Hosting and security: SSL, GDPR, backups
Hosting security is the foundation of the trust your visitors place in your site, especially once it collects data or processes transactions.
- The SSL certificate is non-negotiable: without it, browsers display a warning that drives visitors away
- GDPR requires explicit consent, transparency, and the right to have data deleted
- A backup is only worth anything if its restoration has already been tested
- A regular security audit detects vulnerabilities before an attacker exploits them
Why hosting security is critical
A visitor immediately looks for security signals: a padlock in the address bar, smooth navigation, a clear privacy policy. Poorly secured hosting exposes you to considerable risks: data theft, leaks of personal information, malware, or blacklisting by search engines. These incidents cost you in brand image, in lost customers, and sometimes in legal penalties.
SSL certificate: the essential
An SSL certificate encrypts the exchanges between the visitor's browser and the server: passwords, personal data, and payment information become unreadable to a malicious third party. Without it, modern browsers display a "Not secure" warning that instantly drives visitors away. Google has also made it a ranking criterion: a site without SSL sees its search ranking degraded. For the majority of sites, a DV (Domain Validation) certificate, often free from the host, is more than enough.
GDPR and legal compliance
Any company that collects personal data (names, emails, browsing data) must obtain explicit consent, provide a transparent privacy policy, and allow access to or deletion of data on request. A breach can result in fines of up to 4% of annual revenue. The host must be established in the European Union or offer equivalent guarantees, with a clear data processing agreement. A well-designed cookie-management banner, with a genuine option to refuse, is one of the basic obligations.
Automatic backups: the safety net
Attack, database corruption, accidental deletion: a full backup lets you restore the site in a few hours rather than losing business for days. Best practices: daily or weekly backups, stored in several geographically distinct locations, with history and regular restore tests. A contractually guaranteed restore time radically changes the financial impact of an incident.

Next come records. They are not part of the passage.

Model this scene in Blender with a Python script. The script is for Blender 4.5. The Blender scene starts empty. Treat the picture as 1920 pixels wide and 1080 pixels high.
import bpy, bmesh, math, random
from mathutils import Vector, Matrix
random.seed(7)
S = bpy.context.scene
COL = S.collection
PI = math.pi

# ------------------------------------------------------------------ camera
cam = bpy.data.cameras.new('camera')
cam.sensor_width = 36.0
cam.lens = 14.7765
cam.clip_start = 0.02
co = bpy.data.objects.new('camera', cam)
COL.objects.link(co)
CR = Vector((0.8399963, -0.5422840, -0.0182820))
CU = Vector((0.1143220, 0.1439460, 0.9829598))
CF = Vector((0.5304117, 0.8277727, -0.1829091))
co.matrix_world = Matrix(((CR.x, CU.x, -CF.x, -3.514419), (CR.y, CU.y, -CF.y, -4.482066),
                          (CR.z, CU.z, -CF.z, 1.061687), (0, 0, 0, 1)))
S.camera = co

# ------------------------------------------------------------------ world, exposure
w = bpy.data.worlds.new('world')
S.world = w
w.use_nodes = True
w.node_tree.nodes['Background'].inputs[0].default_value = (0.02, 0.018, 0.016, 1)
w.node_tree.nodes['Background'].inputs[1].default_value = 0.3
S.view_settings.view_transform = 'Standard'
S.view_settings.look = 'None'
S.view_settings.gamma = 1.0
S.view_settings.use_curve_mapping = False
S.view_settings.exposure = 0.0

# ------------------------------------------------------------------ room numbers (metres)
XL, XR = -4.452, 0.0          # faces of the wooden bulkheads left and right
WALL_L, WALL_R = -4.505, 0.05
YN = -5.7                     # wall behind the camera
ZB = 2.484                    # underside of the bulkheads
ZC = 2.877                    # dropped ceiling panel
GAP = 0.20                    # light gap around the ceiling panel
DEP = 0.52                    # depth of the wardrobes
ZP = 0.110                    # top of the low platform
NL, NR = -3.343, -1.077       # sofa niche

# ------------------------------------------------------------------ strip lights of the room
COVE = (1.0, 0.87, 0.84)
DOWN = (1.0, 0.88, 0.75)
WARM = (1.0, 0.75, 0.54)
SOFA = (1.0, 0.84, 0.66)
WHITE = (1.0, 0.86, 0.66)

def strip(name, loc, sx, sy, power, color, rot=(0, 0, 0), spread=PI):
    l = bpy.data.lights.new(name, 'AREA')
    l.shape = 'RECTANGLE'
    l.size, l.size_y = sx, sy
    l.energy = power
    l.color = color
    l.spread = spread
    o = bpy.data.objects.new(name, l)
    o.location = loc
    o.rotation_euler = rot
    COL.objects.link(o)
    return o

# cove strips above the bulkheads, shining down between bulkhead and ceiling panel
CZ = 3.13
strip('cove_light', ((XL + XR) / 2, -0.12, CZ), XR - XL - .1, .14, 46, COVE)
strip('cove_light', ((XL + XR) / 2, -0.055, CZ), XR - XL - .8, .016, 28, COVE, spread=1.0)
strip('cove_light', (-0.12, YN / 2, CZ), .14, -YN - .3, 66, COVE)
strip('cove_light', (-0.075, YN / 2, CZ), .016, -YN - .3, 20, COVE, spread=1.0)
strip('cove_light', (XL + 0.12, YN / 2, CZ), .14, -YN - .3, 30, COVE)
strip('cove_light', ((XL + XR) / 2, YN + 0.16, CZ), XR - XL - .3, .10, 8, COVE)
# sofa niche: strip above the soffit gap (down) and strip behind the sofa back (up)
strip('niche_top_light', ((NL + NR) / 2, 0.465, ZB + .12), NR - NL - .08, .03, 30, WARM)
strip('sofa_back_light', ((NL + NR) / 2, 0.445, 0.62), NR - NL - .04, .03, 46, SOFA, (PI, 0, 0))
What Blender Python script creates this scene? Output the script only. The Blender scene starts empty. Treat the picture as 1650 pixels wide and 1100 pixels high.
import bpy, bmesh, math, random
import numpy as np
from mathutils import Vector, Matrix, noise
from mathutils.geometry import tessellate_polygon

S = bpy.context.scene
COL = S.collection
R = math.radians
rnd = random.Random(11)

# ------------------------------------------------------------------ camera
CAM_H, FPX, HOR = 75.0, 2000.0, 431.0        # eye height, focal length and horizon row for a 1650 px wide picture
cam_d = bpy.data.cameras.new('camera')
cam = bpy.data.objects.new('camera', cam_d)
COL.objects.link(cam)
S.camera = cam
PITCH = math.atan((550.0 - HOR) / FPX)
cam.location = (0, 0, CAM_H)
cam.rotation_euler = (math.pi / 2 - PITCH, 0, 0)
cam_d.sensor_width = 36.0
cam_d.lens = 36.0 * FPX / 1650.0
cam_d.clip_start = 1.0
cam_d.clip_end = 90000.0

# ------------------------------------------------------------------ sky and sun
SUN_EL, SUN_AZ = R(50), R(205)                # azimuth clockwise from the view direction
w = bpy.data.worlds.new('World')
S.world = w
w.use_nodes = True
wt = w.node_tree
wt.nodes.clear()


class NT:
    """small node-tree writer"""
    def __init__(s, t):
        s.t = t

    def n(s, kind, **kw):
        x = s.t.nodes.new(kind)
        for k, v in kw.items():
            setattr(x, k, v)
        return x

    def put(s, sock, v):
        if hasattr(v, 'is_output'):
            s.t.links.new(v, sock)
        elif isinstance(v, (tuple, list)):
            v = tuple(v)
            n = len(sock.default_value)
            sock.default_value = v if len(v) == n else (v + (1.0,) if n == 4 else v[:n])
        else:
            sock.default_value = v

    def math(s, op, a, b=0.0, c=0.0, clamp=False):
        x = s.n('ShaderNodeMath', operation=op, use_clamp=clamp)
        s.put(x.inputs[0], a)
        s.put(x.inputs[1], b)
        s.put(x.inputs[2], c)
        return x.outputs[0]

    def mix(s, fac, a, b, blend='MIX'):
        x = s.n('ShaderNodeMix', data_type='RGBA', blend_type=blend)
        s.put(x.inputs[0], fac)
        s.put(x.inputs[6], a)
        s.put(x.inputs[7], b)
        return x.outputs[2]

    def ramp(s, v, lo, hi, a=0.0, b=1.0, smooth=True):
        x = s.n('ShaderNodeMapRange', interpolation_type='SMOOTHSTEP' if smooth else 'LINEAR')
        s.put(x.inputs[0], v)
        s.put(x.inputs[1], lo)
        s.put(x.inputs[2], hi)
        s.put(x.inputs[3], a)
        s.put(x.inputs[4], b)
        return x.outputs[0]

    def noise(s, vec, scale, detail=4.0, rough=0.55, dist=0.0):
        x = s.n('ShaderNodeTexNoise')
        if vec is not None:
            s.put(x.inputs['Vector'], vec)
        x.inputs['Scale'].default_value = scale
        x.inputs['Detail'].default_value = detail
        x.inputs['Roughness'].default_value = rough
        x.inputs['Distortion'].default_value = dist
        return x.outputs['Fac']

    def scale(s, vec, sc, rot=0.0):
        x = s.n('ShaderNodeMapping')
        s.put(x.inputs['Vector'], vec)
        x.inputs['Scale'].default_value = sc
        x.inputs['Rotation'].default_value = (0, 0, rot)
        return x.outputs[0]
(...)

Choosing a host: the key criteria
- GDPR compliance by default: a host established in the EU, not as a paid option.
- Free, auto-renewing SSL, responsive technical support, daily backup included.
- Guaranteed availability: a contractual uptime of at least 99.5%.
- Scalability: the ability to absorb a traffic spike without the site collapsing.
Never choose on price alone: cheap hosting that exposes you to regular outages always costs more in lost business than a slightly pricier but reliable plan.
The right hosting and its security are among the technical choices made from the outset in every website creation and redesign project.
Security audit and continuous monitoring
Threats evolve constantly: new vulnerabilities in CMSs, brute-force attacks, un-updated extensions. An annual, or even semi-annual, security audit identifies vulnerabilities before an attacker exploits them. In parallel, automatic monitoring (uptime alerts, suspicious login attempts, abnormal traffic) lets you react immediately. Regular updates, limited administrator access, and strong passwords round out this basic hygiene.
Frequently asked questions
Is a free SSL certificate enough?+
Yes for the vast majority of sites: a DV certificate (Let's Encrypt, for example) offers the same encryption as a paid certificate.
How often should you test your backups?+
A quarterly restore test is a good minimum practice, to also be done after any major infrastructure change.
Does GDPR apply to small showcase sites?+
Yes, as soon as a form or an analytics tool collects personal data, whatever the size of the company.